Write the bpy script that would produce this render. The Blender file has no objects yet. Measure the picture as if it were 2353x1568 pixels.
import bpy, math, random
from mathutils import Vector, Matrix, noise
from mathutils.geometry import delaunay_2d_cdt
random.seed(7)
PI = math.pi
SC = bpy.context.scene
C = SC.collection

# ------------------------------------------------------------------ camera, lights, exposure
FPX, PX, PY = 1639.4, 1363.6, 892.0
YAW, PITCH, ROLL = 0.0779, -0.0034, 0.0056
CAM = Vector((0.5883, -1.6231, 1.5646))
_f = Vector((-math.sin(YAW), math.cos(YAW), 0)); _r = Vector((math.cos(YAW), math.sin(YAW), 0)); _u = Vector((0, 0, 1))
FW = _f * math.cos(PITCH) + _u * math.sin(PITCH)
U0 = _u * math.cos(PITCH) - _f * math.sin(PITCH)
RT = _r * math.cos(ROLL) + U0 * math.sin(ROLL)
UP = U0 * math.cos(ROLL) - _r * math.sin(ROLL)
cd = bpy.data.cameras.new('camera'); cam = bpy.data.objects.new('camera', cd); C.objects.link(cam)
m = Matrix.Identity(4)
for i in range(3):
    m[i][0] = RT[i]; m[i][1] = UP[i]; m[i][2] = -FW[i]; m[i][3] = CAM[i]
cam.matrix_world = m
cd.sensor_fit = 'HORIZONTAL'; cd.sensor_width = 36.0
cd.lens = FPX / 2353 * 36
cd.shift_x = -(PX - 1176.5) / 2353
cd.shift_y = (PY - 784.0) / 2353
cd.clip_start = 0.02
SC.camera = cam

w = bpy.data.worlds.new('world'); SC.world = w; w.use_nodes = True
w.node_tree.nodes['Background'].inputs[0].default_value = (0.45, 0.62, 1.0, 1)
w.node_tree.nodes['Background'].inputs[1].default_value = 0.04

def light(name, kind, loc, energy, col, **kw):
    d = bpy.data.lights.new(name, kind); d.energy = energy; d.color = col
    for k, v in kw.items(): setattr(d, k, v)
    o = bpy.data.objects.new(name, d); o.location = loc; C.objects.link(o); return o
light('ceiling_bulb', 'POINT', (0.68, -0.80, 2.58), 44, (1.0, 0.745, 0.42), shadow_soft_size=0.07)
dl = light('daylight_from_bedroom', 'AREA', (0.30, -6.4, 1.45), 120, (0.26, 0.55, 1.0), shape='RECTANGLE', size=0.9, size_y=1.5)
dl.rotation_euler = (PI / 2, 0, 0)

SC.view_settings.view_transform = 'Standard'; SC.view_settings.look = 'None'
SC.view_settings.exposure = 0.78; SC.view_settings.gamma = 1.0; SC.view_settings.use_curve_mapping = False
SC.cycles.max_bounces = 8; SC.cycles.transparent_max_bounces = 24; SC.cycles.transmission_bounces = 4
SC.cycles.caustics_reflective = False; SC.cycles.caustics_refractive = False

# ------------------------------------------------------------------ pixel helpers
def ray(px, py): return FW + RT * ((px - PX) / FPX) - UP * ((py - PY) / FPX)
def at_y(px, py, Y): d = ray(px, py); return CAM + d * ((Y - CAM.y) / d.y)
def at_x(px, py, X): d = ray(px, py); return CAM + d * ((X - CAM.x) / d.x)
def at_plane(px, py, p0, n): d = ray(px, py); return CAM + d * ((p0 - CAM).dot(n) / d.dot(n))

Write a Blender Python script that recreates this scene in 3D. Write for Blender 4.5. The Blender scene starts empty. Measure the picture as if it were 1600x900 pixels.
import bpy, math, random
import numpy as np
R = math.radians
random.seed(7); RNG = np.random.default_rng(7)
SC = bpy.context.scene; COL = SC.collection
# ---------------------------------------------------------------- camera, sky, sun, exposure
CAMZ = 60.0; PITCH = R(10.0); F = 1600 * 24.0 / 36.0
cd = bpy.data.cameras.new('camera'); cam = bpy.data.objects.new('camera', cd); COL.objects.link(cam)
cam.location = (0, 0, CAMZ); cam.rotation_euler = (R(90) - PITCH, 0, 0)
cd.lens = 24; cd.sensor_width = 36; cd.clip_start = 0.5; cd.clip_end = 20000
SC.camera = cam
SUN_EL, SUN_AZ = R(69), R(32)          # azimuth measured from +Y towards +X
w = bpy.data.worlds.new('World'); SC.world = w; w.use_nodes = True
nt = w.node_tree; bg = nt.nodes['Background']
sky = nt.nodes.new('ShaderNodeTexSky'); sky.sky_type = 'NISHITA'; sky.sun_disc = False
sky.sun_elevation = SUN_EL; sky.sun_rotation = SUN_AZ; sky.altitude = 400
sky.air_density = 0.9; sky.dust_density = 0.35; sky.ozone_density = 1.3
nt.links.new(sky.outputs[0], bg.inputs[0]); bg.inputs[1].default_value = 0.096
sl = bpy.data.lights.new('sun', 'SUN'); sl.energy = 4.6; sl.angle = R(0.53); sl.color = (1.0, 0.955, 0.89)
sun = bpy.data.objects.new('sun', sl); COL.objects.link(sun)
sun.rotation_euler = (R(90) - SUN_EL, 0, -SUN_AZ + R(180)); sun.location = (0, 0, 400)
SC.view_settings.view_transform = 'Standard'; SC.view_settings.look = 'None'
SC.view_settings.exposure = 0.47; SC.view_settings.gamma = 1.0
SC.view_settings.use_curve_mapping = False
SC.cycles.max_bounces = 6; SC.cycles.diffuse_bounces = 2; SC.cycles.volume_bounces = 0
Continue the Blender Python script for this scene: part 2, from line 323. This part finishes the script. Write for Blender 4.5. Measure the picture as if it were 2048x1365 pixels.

- _What you should do_
Please give back only the lines between the first line of the entries and the line with "w.node_tree.nodes['Background'].inputs[1].default_value = 0.04", both ends included, word for word.

- _Result_
Write the bpy script that would produce this render. The Blender file has no objects yet. Measure the picture as if it were 2353x1568 pixels.
import bpy, math, random
from mathutils import Vector, Matrix, noise
from mathutils.geometry import delaunay_2d_cdt
random.seed(7)
PI = math.pi
SC = bpy.context.scene
C = SC.collection

# ------------------------------------------------------------------ camera, lights, exposure
FPX, PX, PY = 1639.4, 1363.6, 892.0
YAW, PITCH, ROLL = 0.0779, -0.0034, 0.0056
CAM = Vector((0.5883, -1.6231, 1.5646))
_f = Vector((-math.sin(YAW), math.cos(YAW), 0)); _r = Vector((math.cos(YAW), math.sin(YAW), 0)); _u = Vector((0, 0, 1))
FW = _f * math.cos(PITCH) + _u * math.sin(PITCH)
U0 = _u * math.cos(PITCH) - _f * math.sin(PITCH)
RT = _r * math.cos(ROLL) + U0 * math.sin(ROLL)
UP = U0 * math.cos(ROLL) - _r * math.sin(ROLL)
cd = bpy.data.cameras.new('camera'); cam = bpy.data.objects.new('camera', cd); C.objects.link(cam)
m = Matrix.Identity(4)
for i in range(3):
    m[i][0] = RT[i]; m[i][1] = UP[i]; m[i][2] = -FW[i]; m[i][3] = CAM[i]
cam.matrix_world = m
cd.sensor_fit = 'HORIZONTAL'; cd.sensor_width = 36.0
cd.lens = FPX / 2353 * 36
cd.shift_x = -(PX - 1176.5) / 2353
cd.shift_y = (PY - 784.0) / 2353
cd.clip_start = 0.02
SC.camera = cam

w = bpy.data.worlds.new('world'); SC.world = w; w.use_nodes = True
w.node_tree.nodes['Background'].inputs[0].default_value = (0.45, 0.62, 1.0, 1)
w.node_tree.nodes['Background'].inputs[1].default_value = 0.04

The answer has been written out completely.